I can tell you that an elephant is sitting here telling me what to type and as absurd as you think it is, you have to believe it unless you can prove me wrong. Therefore, elephants are not only superior beings able to communicate with a human, but they possess an elevated intellect and the ability to link thoughts and ideas to express an opinion and defend its validity. One can easily find an elephant and disprove this. Further elephant research would confirm that this outrageous claim is most likely false. With ongoing support, wild elephants could be evaluated to debunk this ruse. However, Intelligent Design proponents are quite a bit more lucky because the “intelligence” (which is simply the term used to obscure the pink elephant in the room: creationists have found a politically correct way to say “god”) is not to be found and therefore, unable to be questioned.

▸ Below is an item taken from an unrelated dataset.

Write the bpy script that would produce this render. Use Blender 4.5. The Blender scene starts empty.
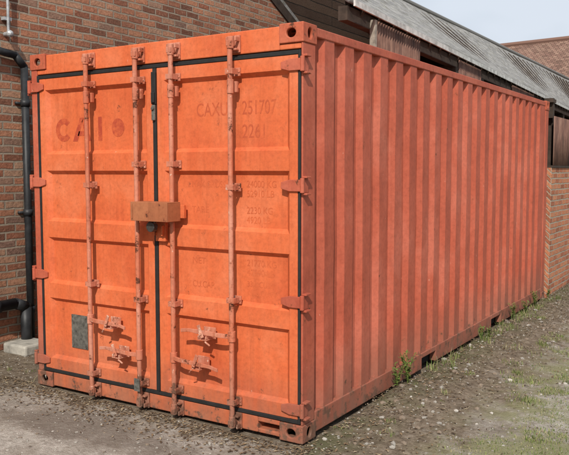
import bpy, bmesh, math, random
from mathutils import Vector, Matrix
import numpy as np
random.seed(7)
C=bpy.context.collection
W,L,H=2.467,6.202,2.591

# ------------------------------------------------------------ node helpers
def newmat(name):
    m=bpy.data.materials.new(name);m.use_nodes=True
    nt=m.node_tree;b=nt.nodes['Principled BSDF'];return m,nt,b
def N(nt,t,**k):
    n=nt.nodes.new(t)
    for a,v in k.items(): setattr(n,a,v)
    return n
def lk(nt,a,b): nt.links.new(a,b)
def ramp(nt,src,stops,interp='LINEAR'):
    r=N(nt,'ShaderNodeValToRGB');r.color_ramp.interpolation=interp
    e=r.color_ramp.elements
    while len(e)<len(stops): e.new(.5)
    for i,(p,c) in enumerate(stops):
        e[i].position=p
        e[i].color=(c,c,c,1) if isinstance(c,(int,float)) else (*c,1)
    lk(nt,src,r.inputs[0]);return r.outputs[0]
def mix(nt,f,a,b,mode='MIX'):
    m=N(nt,'ShaderNodeMix',data_type='RGBA',blend_type=mode)
    for s,v in ((m.inputs[0],f),(m.inputs[6],a),(m.inputs[7],b)):
        if isinstance(v,(int,float)): s.default_value=v if s==m.inputs[0] else (v,v,v,1)
        elif isinstance(v,tuple): s.default_value=(*v,1)
        else: lk(nt,v,s)
    return m.outputs[2]
def mth(nt,op,a,b=0.0,clamp=False):
    m=N(nt,'ShaderNodeMath',operation=op);m.use_clamp=clamp
    for s,v in ((m.inputs[0],a),(m.inputs[1],b)):
        if isinstance(v,(int,float)): s.default_value=v
        else: lk(nt,v,s)
    return m.outputs[0]
def noise(nt,vec,scale,detail=4,rough=.55,sc=(1,1,1),loc=(0,0,0)):
    if sc!=(1,1,1) or loc!=(0,0,0):
        mp=N(nt,'ShaderNodeMapping');mp.inputs['Scale'].default_value=sc;mp.inputs['Location'].default_value=loc
        lk(nt,vec,mp.inputs[0]);vec=mp.outputs[0]
    n=N(nt,'ShaderNodeTexNoise');n.inputs['Scale'].default_value=scale;n.inputs['Detail'].default_value=min(detail,4);n.inputs['Roughness'].default_value=rough
    lk(nt,vec,n.inputs['Vector']);return n.outputs['Fac']
def coord(nt,w='Object'): return N(nt,'ShaderNodeTexCoord').outputs[w]
def bump(nt,b,h,s=.3,d=.01):
    n=N(nt,'ShaderNodeBump');n.inputs['Strength'].default_value=s;n.inputs['Distance'].default_value=d
    lk(nt,h,n.inputs['Height']);lk(nt,n.outputs[0],b.inputs['Normal'])

def paint(name,base,light,dark,rust=.62,streak=.5,chip=None,rough=.6,dirtz=.42,bs=.6,grime=1.3,dk=.95):
    m,nt,b=newmat(name);co=coord(nt)
    big=noise(nt,co,1.5,4,.65);col=ramp(nt,big,[(.34,dark),(.5,base),(.66,light)])
    st=noise(nt,co,7,4,.65,sc=(1.3,1.3,.22));stf=ramp(nt,st,[(.44,0.),(.74,1.)])
    col=mix(nt,mth(nt,'MULTIPLY',stf,streak),col,light)
    st2=noise(nt,co,10,4,.7,sc=(2,2,.12),loc=(3,1,0));s2=ramp(nt,st2,[(.52,0.),(.75,1.)])
    col=mix(nt,mth(nt,'MULTIPLY',s2,dk*streak),col,tuple(c*.55 for c in dark))
    sp=noise(nt,co,34,4,.75);spf=ramp(nt,sp,[(.32,.84),(.5,1.),(.68,1.10)])
    col=mix(nt,1.0,col,spf,'MULTIPLY')
    z=N(nt,'ShaderNodeSeparateXYZ');lk(nt,co,z.inputs[0])
    low=ramp(nt,z.outputs[2],[(0.0,.13),(dirtz,0.)])
    rn=noise(nt,co,11,4,.75);rr=mth(nt,'ADD',rn,low)
    halo=ramp(nt,rr,[(rust-.07,0.),(rust,.45)])
    col=mix(nt,halo,col,(.24,.065,.03))
    rf=ramp(nt,rr,[(rust,0.),(rust+.035,1.)])
    col=mix(nt,rf,col,(.10,.034,.018))
    df=mth(nt,'MULTIPLY',ramp(nt,z.outputs[2],[(0.02,min(1.,grime)),(dirtz*1.3,0.)]),mth(nt,'MULTIPLY',st,grime),True)
    col=mix(nt,df,col,(.17,.10,.07))
    cn=noise(nt,co,30,4,.75,sc=(1,1,.45),loc=(2,9,4));th=.705 if chip is None else chip
    cf=ramp(nt,cn,[(th,0.),(th+.03,.9)])
    col=mix(nt,cf,col,(.58,.38,.29))
    lk(nt,col,b.inputs['Base Color']);b.inputs['Roughness'].default_value=rough
    b.inputs['Specular IOR Level'].default_value=.25
    h=mth(nt,'ADD',noise(nt,co,2.6,2,.5),mth(nt,'MULTIPLY',sp,.04))
    bump(nt,b,h,bs,.03);return m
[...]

Of course, this works both ways. Intelligent Design can not be proven for the same reasons its proponents believe it can’t be unproven. There is nothing to test. There is no demonstrable evidence in favor of the hypothesis as there is none against it. Therefore, Intelligent Design is nothing more than an idea of how we got here. In a fact based study like science with rules and methods to develop sound ideas into theories and facts, there is no place for a proposal that ignores the rules and presents no evidence to forward a concept that already has a place in the church – not the science classroom.

~ Postscript ~

The time and complexity involved in the theories of evolution and natural selection may well be too broad to comprehend for the human mind. The observations of Darwin and those who followed in his footsteps have only occurred over less than 200 years. The scale of the entire evolutionary process that the theories describe occurred over billions of years. It is foolish to expect to see noticeable and dramatic changes in decades versus the possible mutations that can occur over millions of years – let alone billions.

Perhaps it is not for the human mind to understand or even comprehend how or why we are here. Perhaps our best purpose – and that of science – should be focused on understanding the afflictions that affect us and the inherent flaws in human nature that cause us to act in certain ways. While there is valuable insight to be gained from the knowledge of how we came about, debates between religious ideas that are simply though up and scientific theory that has been rigorously tested and supported have no place in the quest for fact-based knowledge.

Until we can apply proven science to cure death, we all will eventually learn the answer to Intelligent Design’s real question – is there or is there not a god.


Jen said...

Question: Whom does it hurt to believe in God. If you believe in God and die then you will go to heaven. If you do not believe in God and die supposedly you are destined for eternal damnation. What harm will it do anyone for that matter to believe in some sort of higher power? The answer is, no harm, except to those stubborn few who refuse to believe that anything can be greater than human beings themselves.

Vince said...

You miss the point entirely. Whether you do or don't believe in a god is a theological - or at best - a philosophical debate. The question of an existence of “anything […] greater than human beings themselves” is not to be asked or answered in a science class. The argument presented in the original post is that of scientific theories supported by repeatable, real-world observable evidence versus that of conjecture and imagination of closed minded zealots who demand their message be spread under the guise of science no matter the cost to the contrary disciplined research.